The Gateway Program is an accelerated program that will help at-risk students earn their diploma outside of or in addition to traditional school.

“Basically, what you encounter every year is you have students who are at-risk for various reasons and may have trouble being successful in a traditional school setting,” KHS Principal Charles Presley said. “We’ve been talking about this for a while, trying to find ways to better meet the needs and to reach these students.”

Gateway will take place from 4 to 7 p.m. Monday through Thursday at Kilgore High School and use the Edgenuity computer-based program. Some students will enroll in Gateway only because work or other responsibilities prevent them from attending traditional classes. Others, though, will continue from regular KHS classes to Gateway courses.
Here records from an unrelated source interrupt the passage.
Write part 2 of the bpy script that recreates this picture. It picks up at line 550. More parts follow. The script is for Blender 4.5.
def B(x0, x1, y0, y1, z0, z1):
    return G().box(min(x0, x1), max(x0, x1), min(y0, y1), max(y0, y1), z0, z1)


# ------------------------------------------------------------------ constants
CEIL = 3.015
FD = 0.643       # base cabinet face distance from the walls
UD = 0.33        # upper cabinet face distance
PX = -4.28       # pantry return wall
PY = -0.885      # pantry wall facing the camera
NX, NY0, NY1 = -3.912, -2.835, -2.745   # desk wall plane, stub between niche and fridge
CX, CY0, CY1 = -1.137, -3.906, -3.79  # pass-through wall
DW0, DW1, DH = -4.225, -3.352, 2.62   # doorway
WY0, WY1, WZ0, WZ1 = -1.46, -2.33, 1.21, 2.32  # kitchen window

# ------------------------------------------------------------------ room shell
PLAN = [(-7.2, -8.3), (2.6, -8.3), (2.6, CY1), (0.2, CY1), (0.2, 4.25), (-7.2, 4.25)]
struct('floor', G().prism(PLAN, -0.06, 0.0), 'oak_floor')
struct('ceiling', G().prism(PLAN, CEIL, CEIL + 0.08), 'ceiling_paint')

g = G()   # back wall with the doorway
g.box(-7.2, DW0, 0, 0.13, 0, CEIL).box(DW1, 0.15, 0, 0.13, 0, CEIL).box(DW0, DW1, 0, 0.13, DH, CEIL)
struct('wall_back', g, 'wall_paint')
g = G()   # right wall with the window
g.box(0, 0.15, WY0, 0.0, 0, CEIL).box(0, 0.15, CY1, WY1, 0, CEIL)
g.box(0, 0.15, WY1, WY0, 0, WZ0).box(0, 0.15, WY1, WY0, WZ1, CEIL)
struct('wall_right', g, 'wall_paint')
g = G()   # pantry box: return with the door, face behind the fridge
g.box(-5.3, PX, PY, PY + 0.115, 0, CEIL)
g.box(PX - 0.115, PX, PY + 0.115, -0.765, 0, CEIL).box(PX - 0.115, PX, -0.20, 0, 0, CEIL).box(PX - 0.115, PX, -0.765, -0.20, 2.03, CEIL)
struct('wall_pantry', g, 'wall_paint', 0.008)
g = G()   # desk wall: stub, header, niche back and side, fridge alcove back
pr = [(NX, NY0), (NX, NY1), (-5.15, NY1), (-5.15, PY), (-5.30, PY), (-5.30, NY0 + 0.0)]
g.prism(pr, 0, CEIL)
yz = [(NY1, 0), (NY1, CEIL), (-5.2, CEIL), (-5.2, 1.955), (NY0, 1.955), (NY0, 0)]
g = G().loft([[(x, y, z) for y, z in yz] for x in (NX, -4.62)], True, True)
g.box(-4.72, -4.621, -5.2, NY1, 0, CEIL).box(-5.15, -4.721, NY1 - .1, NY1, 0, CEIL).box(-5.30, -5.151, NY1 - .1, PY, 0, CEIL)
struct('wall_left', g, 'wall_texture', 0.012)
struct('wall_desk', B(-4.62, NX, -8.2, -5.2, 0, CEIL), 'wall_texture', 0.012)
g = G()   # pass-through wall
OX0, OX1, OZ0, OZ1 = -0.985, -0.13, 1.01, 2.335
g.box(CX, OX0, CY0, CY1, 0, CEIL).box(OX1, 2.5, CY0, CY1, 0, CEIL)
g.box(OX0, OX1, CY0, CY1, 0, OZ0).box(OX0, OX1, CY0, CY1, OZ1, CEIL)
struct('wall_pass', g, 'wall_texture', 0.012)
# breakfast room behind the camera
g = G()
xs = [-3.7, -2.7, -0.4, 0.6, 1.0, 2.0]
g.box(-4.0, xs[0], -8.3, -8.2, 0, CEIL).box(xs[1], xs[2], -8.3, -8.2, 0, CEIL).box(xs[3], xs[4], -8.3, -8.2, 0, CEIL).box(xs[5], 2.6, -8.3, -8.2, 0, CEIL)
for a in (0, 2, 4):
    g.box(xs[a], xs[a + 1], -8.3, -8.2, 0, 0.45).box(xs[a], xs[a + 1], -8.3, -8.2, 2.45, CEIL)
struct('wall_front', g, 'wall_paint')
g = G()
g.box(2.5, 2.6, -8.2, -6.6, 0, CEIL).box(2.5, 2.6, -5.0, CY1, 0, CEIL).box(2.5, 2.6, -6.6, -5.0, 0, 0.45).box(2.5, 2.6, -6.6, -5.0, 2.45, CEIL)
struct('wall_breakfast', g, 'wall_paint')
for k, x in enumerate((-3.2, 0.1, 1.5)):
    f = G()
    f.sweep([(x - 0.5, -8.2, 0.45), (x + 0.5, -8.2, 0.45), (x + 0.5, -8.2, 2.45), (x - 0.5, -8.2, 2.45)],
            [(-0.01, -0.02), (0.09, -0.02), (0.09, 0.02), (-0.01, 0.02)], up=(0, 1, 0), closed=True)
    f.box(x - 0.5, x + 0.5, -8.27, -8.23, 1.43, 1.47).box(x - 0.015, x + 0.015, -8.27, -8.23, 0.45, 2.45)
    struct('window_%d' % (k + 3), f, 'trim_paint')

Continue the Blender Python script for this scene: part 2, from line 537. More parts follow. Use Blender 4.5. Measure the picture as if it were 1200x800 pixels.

There are multiple accelerated programs, Presley said, but many are more focused on getting students out of the school’s responsibility instead of helping each student graduate and be prepared for life after high school.

“We’re wanting to make sure not only do we give these students an opportunity to maybe recover credit that they’ve lost, to get back on track, to get a high school diploma, but in the process still prepare them to go out and be successful, to be able to move on to college, to be able to go out and get a job,” Presley said. “Within this program, we’re going to try to address all that. It’s not just about accelerating to get someone out; we want them to be equipped once they get that degree so they continue to go on and be successful and be educated and be prepared and be responsible citizens.”

Presley and KHS counselor Jennifer Hattaway have applied for a $30,000 grant that would cover the salaries (at $25 per hour) of two certified teachers to teach the after-hours classes.

The goal is to start the program in January for the start of the spring semester, if KHS is approved for the grant and finds the necessary teachers.

The two certified teacher positions are posted on the KISD website, and KISD trustee John Slagle told Presley he can come to the school board to request the $30,000 money for the program if they are not approved for the grant.

Speaking only for himself, Slagle said, “If it save one kid, it’s worth $30,000.”

In the first year, the program will focus on seniors and may include some juniors, but as the program grows, Presley said, he could see it including freshmen and sophomores as needed. All students will be required to apply for a spot with an admissions committee reviewing each application.

KHS counselors will work directly with students in the program, he said, noting there is a long list of reasons students could be considered at risk of not graduating, including ones related to grades, previous dropout instances, living situations, work, legal circumstances and family.

Of the 99 withdrawals during the 2016-2017 school year, 18 were dropouts, Presley told the KISD Board of Trustees during the Nov. 13 meeting. As the current school year continues, he noted the dropout number changes daily because students who withdraw from KHS are considered dropouts until KHS administrators receive a request for records from the new school the student has started attending following a move.

“We’ve got a need out there, and we’ve got to find a way to try to meet this need where we can prevent these students from becoming dropouts; where we can give them some incentives and create some hope for them to get a high school diploma to continue onto college, to go out there and be successful and have a career,” he said. “We think that this is something that’s worthy. We think it’s something that we need, and we hope that we get that grant and we can start piloting this program this spring.”